* Prompt:
Count how many lines contain the word "this". Respond with the number alone.

* Input data:
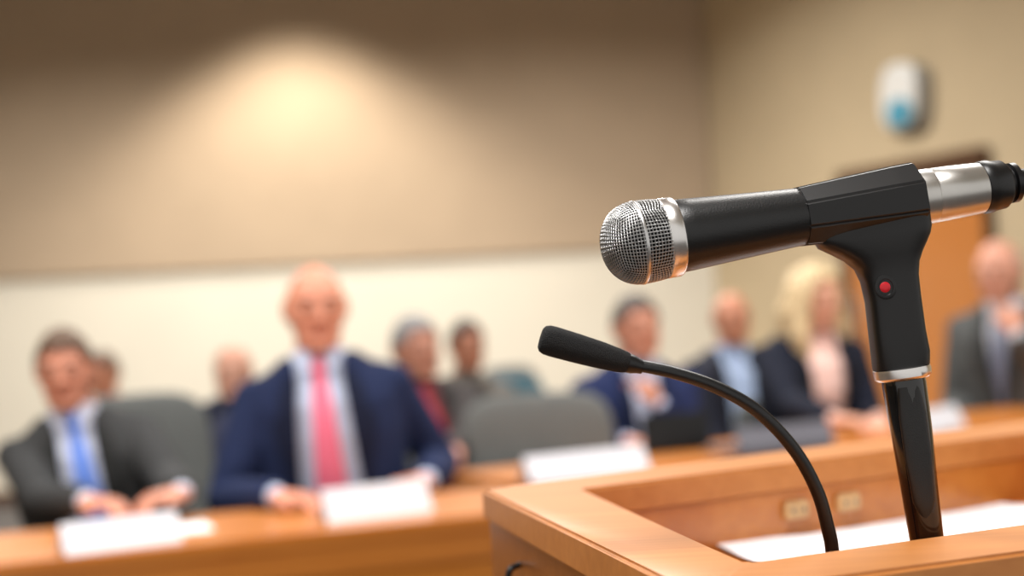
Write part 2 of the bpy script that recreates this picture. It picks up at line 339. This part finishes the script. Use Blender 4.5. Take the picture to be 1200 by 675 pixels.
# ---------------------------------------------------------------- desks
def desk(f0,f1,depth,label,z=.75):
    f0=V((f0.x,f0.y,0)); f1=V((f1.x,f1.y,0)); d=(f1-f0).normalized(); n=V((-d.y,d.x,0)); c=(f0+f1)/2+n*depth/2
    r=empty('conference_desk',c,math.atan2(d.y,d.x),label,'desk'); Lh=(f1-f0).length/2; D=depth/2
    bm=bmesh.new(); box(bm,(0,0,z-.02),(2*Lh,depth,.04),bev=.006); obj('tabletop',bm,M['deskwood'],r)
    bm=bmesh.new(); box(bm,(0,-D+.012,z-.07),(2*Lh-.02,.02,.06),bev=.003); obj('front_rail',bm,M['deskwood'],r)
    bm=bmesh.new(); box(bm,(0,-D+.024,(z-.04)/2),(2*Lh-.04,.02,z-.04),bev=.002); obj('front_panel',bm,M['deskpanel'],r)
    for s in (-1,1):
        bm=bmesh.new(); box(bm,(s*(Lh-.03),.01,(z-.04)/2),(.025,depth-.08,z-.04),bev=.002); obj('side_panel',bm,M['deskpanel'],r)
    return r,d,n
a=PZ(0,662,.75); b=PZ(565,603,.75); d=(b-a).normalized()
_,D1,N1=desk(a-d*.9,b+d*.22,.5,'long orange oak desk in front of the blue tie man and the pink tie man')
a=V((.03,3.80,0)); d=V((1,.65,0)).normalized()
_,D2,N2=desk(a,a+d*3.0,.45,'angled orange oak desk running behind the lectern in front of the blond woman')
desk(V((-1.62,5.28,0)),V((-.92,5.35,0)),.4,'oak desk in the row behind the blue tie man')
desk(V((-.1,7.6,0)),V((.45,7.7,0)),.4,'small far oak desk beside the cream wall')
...
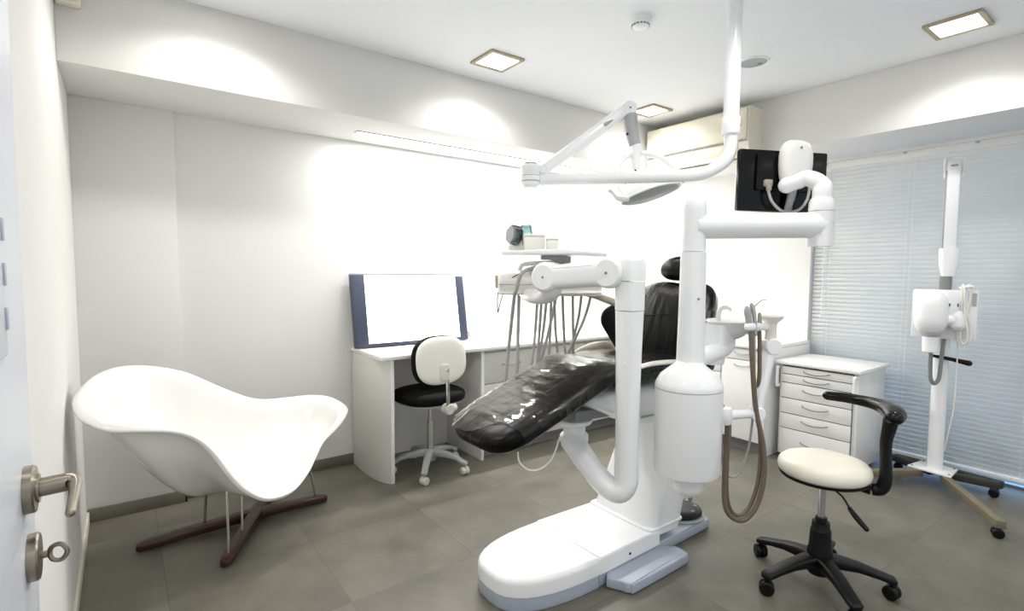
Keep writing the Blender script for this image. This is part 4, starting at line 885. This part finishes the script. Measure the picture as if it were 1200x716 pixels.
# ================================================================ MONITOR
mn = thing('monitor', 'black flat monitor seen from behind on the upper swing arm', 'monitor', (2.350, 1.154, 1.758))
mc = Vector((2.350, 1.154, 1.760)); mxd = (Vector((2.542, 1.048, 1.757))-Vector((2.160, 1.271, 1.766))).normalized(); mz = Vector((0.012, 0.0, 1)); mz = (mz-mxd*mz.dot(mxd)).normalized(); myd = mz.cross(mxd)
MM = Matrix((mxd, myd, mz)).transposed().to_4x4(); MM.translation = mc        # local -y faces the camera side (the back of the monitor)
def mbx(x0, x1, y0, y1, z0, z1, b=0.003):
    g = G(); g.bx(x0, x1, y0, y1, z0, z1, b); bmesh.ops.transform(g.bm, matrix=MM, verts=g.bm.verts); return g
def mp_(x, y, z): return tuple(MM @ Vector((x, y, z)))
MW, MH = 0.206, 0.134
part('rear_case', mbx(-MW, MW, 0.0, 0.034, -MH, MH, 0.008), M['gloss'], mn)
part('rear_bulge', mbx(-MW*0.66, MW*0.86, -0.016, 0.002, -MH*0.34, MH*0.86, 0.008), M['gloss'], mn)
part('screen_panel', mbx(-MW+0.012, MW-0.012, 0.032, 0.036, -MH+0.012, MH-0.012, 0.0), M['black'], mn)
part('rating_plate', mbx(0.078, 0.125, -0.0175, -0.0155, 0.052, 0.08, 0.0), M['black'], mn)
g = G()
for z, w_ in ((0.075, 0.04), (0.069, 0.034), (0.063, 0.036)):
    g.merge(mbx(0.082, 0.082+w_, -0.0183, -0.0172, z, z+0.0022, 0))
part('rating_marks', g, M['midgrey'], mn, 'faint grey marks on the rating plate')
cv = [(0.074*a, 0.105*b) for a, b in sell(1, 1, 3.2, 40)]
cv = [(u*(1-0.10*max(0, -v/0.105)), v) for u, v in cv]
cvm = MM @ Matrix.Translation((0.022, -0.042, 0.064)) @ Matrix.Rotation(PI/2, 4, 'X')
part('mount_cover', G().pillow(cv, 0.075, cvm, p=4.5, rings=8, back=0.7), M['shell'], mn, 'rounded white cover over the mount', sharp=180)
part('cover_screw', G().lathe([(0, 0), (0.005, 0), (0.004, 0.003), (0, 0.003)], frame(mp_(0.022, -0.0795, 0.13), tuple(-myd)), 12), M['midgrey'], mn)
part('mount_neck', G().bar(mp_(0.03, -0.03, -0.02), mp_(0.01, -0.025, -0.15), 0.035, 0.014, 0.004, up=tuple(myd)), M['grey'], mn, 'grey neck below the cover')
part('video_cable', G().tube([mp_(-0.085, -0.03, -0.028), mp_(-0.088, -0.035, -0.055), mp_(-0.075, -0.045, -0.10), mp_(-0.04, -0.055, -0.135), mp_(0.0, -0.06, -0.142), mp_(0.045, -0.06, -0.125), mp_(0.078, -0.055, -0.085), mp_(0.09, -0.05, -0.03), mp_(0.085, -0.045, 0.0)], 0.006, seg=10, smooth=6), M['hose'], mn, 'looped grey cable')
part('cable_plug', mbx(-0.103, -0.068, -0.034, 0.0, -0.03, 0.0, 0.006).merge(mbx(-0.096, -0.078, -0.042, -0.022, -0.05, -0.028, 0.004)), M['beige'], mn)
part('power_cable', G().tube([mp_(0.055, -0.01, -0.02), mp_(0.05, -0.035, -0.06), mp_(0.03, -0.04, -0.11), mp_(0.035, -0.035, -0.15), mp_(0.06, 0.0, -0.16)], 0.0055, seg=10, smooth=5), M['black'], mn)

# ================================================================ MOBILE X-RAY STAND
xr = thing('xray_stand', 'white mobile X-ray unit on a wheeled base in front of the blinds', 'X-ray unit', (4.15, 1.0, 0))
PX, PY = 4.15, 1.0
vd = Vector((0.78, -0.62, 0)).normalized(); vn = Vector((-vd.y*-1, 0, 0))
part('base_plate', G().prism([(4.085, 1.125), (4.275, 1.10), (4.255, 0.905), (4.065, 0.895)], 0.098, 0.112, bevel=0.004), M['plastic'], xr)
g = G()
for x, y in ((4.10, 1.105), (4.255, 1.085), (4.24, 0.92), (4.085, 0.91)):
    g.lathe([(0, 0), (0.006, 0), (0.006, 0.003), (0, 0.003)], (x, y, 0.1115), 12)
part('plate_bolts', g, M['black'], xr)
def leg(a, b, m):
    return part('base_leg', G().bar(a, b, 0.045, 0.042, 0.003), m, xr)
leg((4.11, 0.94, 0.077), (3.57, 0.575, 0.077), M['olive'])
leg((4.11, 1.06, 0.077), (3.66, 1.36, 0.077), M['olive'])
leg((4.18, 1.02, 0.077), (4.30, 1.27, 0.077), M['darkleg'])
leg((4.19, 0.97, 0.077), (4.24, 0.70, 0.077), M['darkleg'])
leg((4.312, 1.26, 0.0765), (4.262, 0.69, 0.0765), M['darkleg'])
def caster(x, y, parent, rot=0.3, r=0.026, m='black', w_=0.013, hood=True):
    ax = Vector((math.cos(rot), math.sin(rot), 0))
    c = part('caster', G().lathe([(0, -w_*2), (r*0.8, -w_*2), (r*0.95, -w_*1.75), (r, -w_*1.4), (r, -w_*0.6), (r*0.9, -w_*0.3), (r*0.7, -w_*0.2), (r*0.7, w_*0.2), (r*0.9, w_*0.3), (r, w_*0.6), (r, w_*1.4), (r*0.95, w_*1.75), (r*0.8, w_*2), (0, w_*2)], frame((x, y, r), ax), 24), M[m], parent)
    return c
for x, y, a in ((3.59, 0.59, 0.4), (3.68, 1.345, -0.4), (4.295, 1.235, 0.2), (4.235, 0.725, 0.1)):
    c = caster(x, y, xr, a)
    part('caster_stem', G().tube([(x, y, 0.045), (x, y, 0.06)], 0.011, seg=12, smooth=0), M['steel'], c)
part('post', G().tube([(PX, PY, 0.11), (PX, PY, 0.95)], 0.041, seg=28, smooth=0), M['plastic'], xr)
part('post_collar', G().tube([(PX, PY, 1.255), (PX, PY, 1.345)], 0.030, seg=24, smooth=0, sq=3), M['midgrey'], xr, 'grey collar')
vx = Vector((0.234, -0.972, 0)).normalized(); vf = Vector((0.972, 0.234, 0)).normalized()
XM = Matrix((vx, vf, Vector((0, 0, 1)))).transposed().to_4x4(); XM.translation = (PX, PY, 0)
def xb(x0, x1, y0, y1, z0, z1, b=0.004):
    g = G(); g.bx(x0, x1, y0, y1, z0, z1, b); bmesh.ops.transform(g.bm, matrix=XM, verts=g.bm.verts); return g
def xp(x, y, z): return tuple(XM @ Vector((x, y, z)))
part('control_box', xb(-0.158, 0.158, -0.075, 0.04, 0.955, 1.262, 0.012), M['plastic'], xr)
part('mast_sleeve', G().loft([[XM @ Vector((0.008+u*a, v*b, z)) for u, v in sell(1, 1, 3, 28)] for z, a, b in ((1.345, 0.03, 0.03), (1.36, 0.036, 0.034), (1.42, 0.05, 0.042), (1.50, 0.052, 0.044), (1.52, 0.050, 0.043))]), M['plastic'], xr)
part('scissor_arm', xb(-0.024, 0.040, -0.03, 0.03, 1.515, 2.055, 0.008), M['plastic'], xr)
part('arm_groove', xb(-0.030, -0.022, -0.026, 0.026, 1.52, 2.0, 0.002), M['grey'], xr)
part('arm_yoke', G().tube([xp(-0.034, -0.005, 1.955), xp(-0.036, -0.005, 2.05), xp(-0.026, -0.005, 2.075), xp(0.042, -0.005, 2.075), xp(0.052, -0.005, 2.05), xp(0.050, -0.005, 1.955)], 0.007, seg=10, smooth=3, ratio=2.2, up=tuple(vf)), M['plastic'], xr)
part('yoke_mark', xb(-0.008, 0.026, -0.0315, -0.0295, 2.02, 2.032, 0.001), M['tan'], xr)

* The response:
2